The Cottidae family of sculpins is made up of more than 300 species, most of which are marine, but many of which also occur in freshwaters throughout the Northern Hemisphere. They are important as food for larger fish and as predators of the eggs and the young of gamefish. Bottom-dwelling fish of cold waters, sculpins live in shelf waters and in rocky tidal pools. A few species of larger sculpins inhabit depths of up to 4,200 feet in saltwater.

Sculpins are characterized by wide bodies that taper to slender, compressed tails. They may be unscaled or may have spiny prickles or platelike scales, although the development of these varies within species, depending on habitat, and is not necessarily useful in identification.

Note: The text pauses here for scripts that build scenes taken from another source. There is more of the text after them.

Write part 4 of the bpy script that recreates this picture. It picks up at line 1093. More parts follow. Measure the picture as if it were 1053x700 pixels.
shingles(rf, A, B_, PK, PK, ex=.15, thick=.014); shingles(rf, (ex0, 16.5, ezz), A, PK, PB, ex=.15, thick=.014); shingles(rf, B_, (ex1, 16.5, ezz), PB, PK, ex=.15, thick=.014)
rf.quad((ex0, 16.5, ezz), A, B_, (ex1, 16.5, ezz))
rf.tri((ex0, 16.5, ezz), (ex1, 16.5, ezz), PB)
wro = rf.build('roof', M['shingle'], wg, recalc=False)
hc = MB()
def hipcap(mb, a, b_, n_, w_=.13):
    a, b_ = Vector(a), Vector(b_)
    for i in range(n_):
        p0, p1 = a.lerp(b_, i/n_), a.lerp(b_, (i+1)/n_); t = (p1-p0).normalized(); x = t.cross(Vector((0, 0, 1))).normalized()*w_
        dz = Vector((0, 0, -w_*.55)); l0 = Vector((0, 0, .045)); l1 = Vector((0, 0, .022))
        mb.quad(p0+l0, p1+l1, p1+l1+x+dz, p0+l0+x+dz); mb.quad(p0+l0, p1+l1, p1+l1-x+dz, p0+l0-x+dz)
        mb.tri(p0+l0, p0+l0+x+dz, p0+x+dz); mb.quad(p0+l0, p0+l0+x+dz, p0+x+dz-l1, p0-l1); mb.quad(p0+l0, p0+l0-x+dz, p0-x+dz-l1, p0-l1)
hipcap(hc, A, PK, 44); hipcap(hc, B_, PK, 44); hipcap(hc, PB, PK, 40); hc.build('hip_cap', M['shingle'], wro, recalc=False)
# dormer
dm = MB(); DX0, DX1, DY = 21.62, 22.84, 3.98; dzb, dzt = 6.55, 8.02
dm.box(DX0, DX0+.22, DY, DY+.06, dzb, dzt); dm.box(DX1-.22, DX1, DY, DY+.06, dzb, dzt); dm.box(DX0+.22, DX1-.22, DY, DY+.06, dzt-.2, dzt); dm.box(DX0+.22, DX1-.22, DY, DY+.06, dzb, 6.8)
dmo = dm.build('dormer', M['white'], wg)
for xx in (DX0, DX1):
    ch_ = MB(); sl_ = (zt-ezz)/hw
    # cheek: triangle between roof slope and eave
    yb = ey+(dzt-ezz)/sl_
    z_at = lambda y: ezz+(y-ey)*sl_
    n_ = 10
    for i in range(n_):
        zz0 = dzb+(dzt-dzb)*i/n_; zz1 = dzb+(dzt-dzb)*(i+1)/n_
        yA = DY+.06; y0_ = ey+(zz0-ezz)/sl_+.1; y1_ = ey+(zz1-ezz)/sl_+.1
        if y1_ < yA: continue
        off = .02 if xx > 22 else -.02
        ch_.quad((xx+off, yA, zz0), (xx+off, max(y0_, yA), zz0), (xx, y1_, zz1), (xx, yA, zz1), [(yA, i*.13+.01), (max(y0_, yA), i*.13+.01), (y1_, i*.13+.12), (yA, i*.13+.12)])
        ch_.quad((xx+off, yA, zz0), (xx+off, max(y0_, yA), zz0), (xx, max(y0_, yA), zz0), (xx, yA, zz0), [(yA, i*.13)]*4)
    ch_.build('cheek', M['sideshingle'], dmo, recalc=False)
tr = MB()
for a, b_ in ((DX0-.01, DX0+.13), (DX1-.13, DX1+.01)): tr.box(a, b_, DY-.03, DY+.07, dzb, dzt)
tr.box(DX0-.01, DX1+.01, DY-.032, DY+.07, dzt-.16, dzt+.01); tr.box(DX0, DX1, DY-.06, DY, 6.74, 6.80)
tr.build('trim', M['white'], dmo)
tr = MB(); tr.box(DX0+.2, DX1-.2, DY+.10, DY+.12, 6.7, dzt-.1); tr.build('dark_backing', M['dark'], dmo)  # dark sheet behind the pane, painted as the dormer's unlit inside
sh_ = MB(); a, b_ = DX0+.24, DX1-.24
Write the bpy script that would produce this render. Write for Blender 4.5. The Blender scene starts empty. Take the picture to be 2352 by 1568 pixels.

All sculpins have a bony support beneath each eye, which connects bones with the front of the gill covers. The dorsal fins are deeply indented between the spiny and the soft-rayed portions, and the pectoral fins are large and fanned. The color and the pattern vary, although they are mainly mottled with various shades and are protectively camouflaged by their mottled pattern.

Sculpins are primarily carnivorous, clinging to the bottom and pouncing on small invertebrates, crustaceans, and mollusks for food. Of the marine species, the cabezon, or great marbled sculpin (Scorpaenichthys marmoratus), is the largest and best known, weighing up to 30 pounds. It is good table fare and is a coveted catch in California waters.

The staghorn sculpin (Leptocottus armatus) inhabits the same waters as does the cabezon and is sometimes caught accidentally by anglers and used for bait. The grunt sculpin (Rhamphocottus richardsonii) is so called because of the noises it makes when removed from the water. It is featured in aquariums.